Religion and culture shape these characters, give them their reasons for compliance and rebellion, motivate them in their actions. Community expectations and subjective desires come into conflict within these characters, in some cases these poles are reconciled or exist in uneasy harmony. Razak places the reader in the midst of palpable, relatable characters who walk us through their lives as if we were there in the room with them. In Razak’s prose we can taste India, envision the hot sun and the colors of its markets and streets, feel the moisture of sweat and floral fragrance on our skin. Razak brings the reader so close to the characters we might detect their bodily scent or feel their eyes on our skin. In the characters’ actions and thoughts we, the readers, can recognize universal needs and motivations: teenage longing, maternal affection, filial piety, desire for belonging and approval — even while we are treated to a view into a world that is not our own, one that is past and gone, an India of long-ago and far-away.
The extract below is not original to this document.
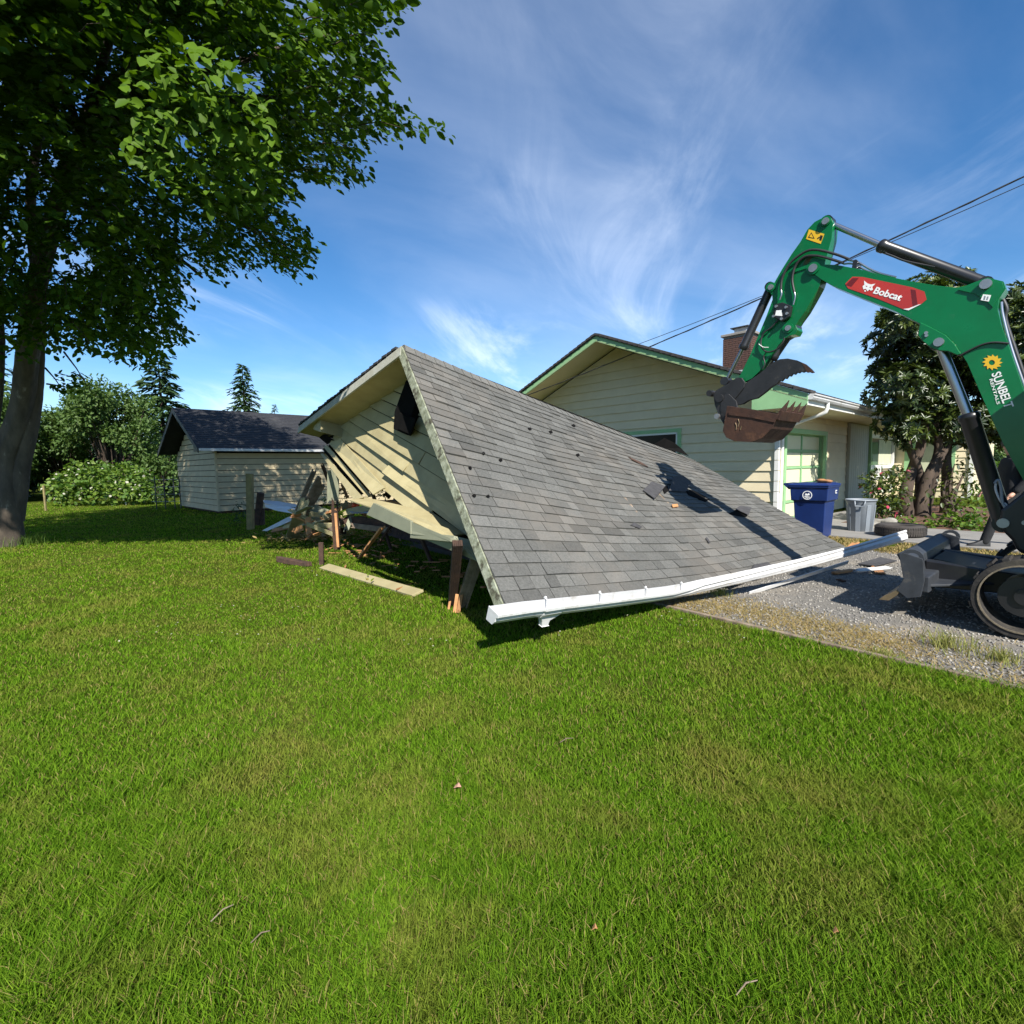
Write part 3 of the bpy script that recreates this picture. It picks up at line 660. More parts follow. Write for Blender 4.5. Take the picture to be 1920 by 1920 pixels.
# black vent hood hanging off the gable near the peak
vt = [gp(773, 716, 0.03), gp(791, 760, 0.03), gp(784, 782, 0.03), gp(771, 818, 0.03), gp(749, 808, 0.03), gp(751, 776, 0.03)]
b = MB(); b.slab(vt, GN_ * 0.10)
b.slab([gp(749, 806, 0.13), gp(772, 816, 0.13), gp(782, 786, 0.13), gp(752, 774, 0.13)], GN_ * 0.03)
b.build('gable_vent', 'shadow_felt', gar, bevel=0.012)
def jag_beam(name, p, q, w, t, m, parent=None, side=None, n=5, jag=.18, both=False, label=None, cat=None, bevel=.003):
    p, q = V(p), V(q); d = (q - p).normalized(); side = V(side) if side is not None else d.cross(V((0, 0, 1)))
    side = (side - d * side.dot(d)).normalized(); nn = d.cross(side); b = MB(); x = -w / 2
    ws = [random.uniform(.6, 1.4) for _ in range(n)]; tot = sum(ws)
    for i in range(n):
        wi = w * ws[i] / tot; x0, x1 = x + .0004, x + wi - .0004; x = x1 + .0004
        e0, e1 = random.uniform(0, jag), random.uniform(0, jag); s0, s1 = (random.uniform(0, jag), random.uniform(0, jag)) if both else (0, 0)
        tt = t / 2 * random.uniform(.9, 1.0); te = tt * random.uniform(.25, .9)
        vs = [p + d * s0 + side * x0 - nn * tt, p + d * s1 + side * x1 - nn * tt, p + d * s1 + side * x1 + nn * tt, p + d * s0 + side * x0 + nn * tt,
              q - d * e0 + side * x0 - nn * te, q - d * e1 + side * x1 - nn * te, q - d * e1 + side * x1 + nn * tt, q - d * e0 + side * x0 + nn * tt]
        b.add(vs, [(3, 2, 1, 0), (4, 5, 6, 7), (0, 1, 5, 4), (1, 2, 6, 5), (2, 3, 7, 6), (3, 0, 4, 7)])
    return b.build(name, m, parent, bevel=bevel, label=label, cat=cat)
# interior: studs, wall plates and rafters left in the dark under the roof
def beam_(name, p, q, w, t, m, parent, side=None, bevel=0.004, tw=0.0, label=None, cat=None, group=None):
    b = MB(); b.beam(p, q, w, t, side, tw); o = b.build(name, m, parent, bevel=bevel)
    return tag(o, label, cat, group)
for f in (0.12, 0.26, 0.40, 0.54, 0.68, 0.82):
    u = f; beam_('rafter', S0(u, 0.03) - SN(u, .5) * 0.11, S0(u, 0.97) - SN(u, .5) * 0.11, 0.04, 0.12, 'grey_wood', gar, side=RD)
for f in (0.3, 0.55, 0.8):
    q = A.lerp(Lp, f) + RD * (OV + 0.25); beam_('stud', q + V((0, 0, -0.05)), V((q.x + 0.4, q.y + 0.3, 0.02)), 0.09, 0.04, 'dark_wood', gar)
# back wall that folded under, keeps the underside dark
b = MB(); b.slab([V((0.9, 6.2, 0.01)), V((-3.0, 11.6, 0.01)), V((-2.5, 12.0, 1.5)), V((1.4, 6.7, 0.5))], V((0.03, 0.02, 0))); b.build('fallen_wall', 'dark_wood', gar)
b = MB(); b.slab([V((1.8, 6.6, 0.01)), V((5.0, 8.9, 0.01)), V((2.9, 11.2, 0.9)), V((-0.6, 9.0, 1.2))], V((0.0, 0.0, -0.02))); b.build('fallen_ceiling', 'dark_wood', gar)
# broken corner posts under the near corner
jag_beam('broken_post', at(858, 1018, 4.75), gnd(848, 1138, -.01), 0.095, 0.08, 'dark_wood', gar, side=(1, .2, 0), jag=.10)
jag_beam('broken_post', at(900, 1030, 4.95), gnd(862, 1143, -.01), 0.12, 0.09, 'grey_wood', gar, side=(1, .1, 0), jag=.16)
for (x0, y0, x1, y1, w) in ((846, 1118, 842, 1140, .025), (858, 1112, 853, 1146, .035), (869, 1095, 860, 1146, .04)):
    p1 = gnd(x1, y1 + 1); p0 = at(x0, y0, p1.y + 0.01); b = MB(); b.beam(p0 + V((0, -.045, 0)), p1 + V((0, -.045, 0.002)), w, 0.02, side=(1, 0, 0.1)); b.build('splinter', 'raw_wood', gar, bevel=0.003)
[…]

That said, Moth is brilliant in its nuanced portrayal of India and Indian life and culture. It rejects the exoticism that so often plagues Indian literature, colonial and postcolonial alike. Instead its honest portrayal of Indian people and their experiences connect them to others; we may not know anything of the first hand experience of war, but through Moth we get a real feel for what that might look like, feel like, smell like. Razak’s India is a terrible, beautiful place. Its people are inhuman and yet, all the more human for their cruelty. In these pages the reader will encounter suffering, but, also inspiration. I was awed by the strength of the women and men in Moth. I felt hope, even while I cried as a witness to their pain. They were transformed by their experiences, in good and bad ways.

Moth highlights the catalytic effect of history in the most bitter-sweet way. This is a book you will regret and never regret reading.